Revolve8 Review – How does it compare to Clash Royale?

Revolve8 is Sega’s new take on the Clash Royale formula, introducing a few new mechanics in an effort to freshen up the well-established genre.

But before we get onto that, a quick genre refreshment. You build a deck out of eight cards, which each represent a hero, unit, or magical power.

You then head into a real-time battle against another real opponent. Here you have three minutes to destroy your opponent’s three towers before they destroy yours. If the three minutes run out, you either draw or the person who destroyed the most towers wins.

Destroying towers involves playing cards in the arena. Drop a hero or unit down and they’ll automatically move towards the nearest tower, attacking it until either it’s destroyed or the unit falls.

Revolve8 is basically just a reskin of Clash Royale

Meanwhile, your opponent will play cards to counter your own. And so the battle goes until one of you wins.

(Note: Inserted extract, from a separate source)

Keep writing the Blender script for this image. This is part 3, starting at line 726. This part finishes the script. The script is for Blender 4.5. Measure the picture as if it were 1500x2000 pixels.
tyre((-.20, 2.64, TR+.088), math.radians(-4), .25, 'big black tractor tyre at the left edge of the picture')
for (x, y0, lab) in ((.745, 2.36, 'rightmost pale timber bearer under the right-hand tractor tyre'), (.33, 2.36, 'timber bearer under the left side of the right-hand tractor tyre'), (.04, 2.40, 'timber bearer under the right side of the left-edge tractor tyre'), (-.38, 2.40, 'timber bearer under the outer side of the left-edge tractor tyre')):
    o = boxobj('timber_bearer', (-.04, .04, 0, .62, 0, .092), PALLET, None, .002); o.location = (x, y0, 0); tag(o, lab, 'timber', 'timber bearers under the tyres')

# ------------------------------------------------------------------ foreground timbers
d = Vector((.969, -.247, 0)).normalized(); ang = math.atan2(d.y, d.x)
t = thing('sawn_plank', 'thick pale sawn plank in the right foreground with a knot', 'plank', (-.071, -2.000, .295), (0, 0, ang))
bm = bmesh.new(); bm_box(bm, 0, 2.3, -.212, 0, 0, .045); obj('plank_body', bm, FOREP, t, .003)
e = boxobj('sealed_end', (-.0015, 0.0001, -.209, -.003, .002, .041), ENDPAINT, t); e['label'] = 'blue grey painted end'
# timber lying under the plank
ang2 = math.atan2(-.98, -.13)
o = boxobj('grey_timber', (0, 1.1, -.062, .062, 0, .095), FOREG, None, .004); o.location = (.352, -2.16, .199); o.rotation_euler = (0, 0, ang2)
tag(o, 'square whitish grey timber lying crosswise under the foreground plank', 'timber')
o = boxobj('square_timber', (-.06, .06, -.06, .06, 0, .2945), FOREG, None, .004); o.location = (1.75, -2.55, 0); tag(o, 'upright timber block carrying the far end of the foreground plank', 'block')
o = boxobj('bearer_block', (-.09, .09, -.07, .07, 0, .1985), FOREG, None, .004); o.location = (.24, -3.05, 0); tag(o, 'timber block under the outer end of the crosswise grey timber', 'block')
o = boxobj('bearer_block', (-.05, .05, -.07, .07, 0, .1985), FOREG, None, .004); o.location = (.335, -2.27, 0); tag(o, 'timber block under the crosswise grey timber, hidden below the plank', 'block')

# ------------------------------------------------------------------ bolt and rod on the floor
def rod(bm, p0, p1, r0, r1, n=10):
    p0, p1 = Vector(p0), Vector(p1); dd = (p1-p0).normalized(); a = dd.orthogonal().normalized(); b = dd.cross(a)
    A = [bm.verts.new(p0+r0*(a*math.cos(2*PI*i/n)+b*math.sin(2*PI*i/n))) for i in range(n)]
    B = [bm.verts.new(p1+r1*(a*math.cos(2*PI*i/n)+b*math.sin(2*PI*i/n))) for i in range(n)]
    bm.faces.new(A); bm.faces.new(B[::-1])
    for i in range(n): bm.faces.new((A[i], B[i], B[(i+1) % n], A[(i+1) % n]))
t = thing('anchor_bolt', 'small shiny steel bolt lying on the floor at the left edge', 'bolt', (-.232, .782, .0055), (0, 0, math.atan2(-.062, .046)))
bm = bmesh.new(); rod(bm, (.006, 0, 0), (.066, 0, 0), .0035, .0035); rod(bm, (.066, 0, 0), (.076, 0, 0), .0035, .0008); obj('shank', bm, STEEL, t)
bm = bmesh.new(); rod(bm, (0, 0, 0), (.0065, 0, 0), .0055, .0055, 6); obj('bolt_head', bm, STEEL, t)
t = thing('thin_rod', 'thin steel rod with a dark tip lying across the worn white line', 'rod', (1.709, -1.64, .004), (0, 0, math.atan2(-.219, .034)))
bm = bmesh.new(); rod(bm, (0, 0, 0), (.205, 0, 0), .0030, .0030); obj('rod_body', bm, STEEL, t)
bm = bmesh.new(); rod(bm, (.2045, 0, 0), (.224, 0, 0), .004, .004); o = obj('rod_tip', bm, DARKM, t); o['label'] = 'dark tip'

So what does Revolve8 do differently? Well, not an awful lot admittedly. The units and heroes are pretty much reskins of all of Clash Royale‘s, so the basic gameplay doesn’t feel any different.

The only real new feature of note is that heroes have skills that they can pull off during the battle. Tanks can heal a bit of damage, for example, or AoE units can attack a little faster.

You can also set a hero unit as the leader. This lets you use their most powerful skill during battle but it takes an absolute age to recharge.

Revolve8 Android

The only new feature of note is skills that heroes can pull off

These skills do breathe a bit of fresh air into the formula but aren’t really all that different from playing a card. It’s the same movement and result.

In terms of presentation, it also manages to be a lot uglier than Clash Royale. Supercell have always kept their games pretty simple but there’s always been a beauty in the simplicity.

Revolve8 attempts to jazz up the experience with 3D character models and environments, but it just ends up looking a lot messier.

Ultimately, Revolve8 isn’t a bad game – nor is it a bad version of Clash Royale. It’s just a reskin that doesn’t look remotely as good as the game that inspired it.

Better than Clash Royale?

Revolve8 attempts to freshen up a genre that Clash Royale started but just ends up retreading old ground. It’s solid, but unremarkable.